Remember what Whistler was like in the late 1990s? It was madness. Rents were sky high, people were paying exorbitant prices to stay in closets and crawl spaces... and everybody was partying like there was no tomorrow!

Yohann showed up in the summer of '97. "We applied for work everywhere in Whistler, but people told us we had to have a place to stay before they would give us a job." He sighs. "But there was absolutely nowhere to stay." What to do? What to do? In classic Whistler ski-bum style, Yohann soon found a solution. "We restored an old squatter's shack out by Fitzsimmons Creek," he says, "And planned to camp there until winter." More laughter. "But on October 1st, we woke up to two feet of snow on the ground. That's when we decided to find a real place to stay."

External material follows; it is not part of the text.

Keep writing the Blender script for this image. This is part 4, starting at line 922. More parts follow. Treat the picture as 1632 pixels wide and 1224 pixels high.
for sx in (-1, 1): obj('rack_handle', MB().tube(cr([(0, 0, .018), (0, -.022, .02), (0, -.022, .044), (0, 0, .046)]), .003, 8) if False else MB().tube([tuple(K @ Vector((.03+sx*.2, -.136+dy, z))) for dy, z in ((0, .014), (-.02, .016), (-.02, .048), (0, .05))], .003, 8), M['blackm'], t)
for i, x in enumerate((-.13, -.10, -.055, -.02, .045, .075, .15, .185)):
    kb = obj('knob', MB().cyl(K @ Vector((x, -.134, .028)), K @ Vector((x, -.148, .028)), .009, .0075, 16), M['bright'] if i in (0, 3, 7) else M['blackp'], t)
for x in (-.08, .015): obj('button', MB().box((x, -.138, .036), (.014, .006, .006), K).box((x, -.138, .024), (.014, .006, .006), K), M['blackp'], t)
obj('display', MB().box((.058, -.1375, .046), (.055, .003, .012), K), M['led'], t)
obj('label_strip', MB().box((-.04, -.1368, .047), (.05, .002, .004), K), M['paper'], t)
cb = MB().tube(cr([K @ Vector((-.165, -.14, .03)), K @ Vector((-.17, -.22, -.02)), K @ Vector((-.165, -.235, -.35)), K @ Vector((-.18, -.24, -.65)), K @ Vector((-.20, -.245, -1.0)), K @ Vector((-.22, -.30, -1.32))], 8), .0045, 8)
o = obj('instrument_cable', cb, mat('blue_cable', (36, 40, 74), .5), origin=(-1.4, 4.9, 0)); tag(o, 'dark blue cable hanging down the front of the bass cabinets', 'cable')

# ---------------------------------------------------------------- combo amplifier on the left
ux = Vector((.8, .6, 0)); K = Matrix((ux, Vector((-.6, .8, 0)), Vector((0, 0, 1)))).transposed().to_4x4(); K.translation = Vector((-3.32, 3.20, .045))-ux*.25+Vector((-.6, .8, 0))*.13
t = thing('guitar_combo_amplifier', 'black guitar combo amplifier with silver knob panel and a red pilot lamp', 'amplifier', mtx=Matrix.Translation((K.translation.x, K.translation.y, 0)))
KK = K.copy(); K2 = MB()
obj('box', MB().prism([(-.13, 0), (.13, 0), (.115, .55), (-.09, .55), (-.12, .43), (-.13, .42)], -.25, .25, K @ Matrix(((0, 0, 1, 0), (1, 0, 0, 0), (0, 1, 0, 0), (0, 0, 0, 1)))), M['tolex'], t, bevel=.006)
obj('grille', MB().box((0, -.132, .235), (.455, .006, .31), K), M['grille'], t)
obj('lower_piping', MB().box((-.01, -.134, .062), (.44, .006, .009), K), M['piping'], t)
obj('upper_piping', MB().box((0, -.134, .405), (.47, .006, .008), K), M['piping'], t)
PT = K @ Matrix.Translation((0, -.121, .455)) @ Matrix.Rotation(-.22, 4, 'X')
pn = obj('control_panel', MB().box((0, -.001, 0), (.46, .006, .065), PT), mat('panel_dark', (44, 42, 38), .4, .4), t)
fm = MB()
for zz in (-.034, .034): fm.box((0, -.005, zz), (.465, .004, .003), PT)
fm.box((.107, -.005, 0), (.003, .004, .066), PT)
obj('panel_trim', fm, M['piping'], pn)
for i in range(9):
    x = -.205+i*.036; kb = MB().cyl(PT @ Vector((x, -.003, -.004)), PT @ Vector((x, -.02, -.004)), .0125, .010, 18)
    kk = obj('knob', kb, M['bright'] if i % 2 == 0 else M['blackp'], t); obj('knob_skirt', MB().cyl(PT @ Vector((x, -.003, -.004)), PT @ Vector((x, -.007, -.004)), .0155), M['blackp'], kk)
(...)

What they found wasn't a huge improvement on their squat. "I think it was the oldest cabin in Alta Vista," he says. "Pretty basic place — virtually no amenities — the fireplace was our only source of heat." He shrugs. "It doesn't exist anymore."

But at least they had an official place to live. Now, they could at least apply for legitimate work. Easier said than done, says Yohann. "I applied everywhere — all over town. But nothing. Finally I had one résumé left and I decided to drop it off at the only place I hadn't applied yet — the Listel Hotel."

Yohann smiles. "The manager at the Listel looked at me and said: 'Do you want to work today? If so, you can be our ski valet.' And I said 'I'm your man.'" He stops. Smiles happily. "And I started work that very afternoon."

Of course, the young newcomer had a lot to learn. "I remember the hotel maintenance guy found an empty tin container, shoved a few bucks in it and then showed me where to put it so it would be conveniently visible to my clients." He laughs again. "Wasn't long before I was making 150 bucks a day in tips!"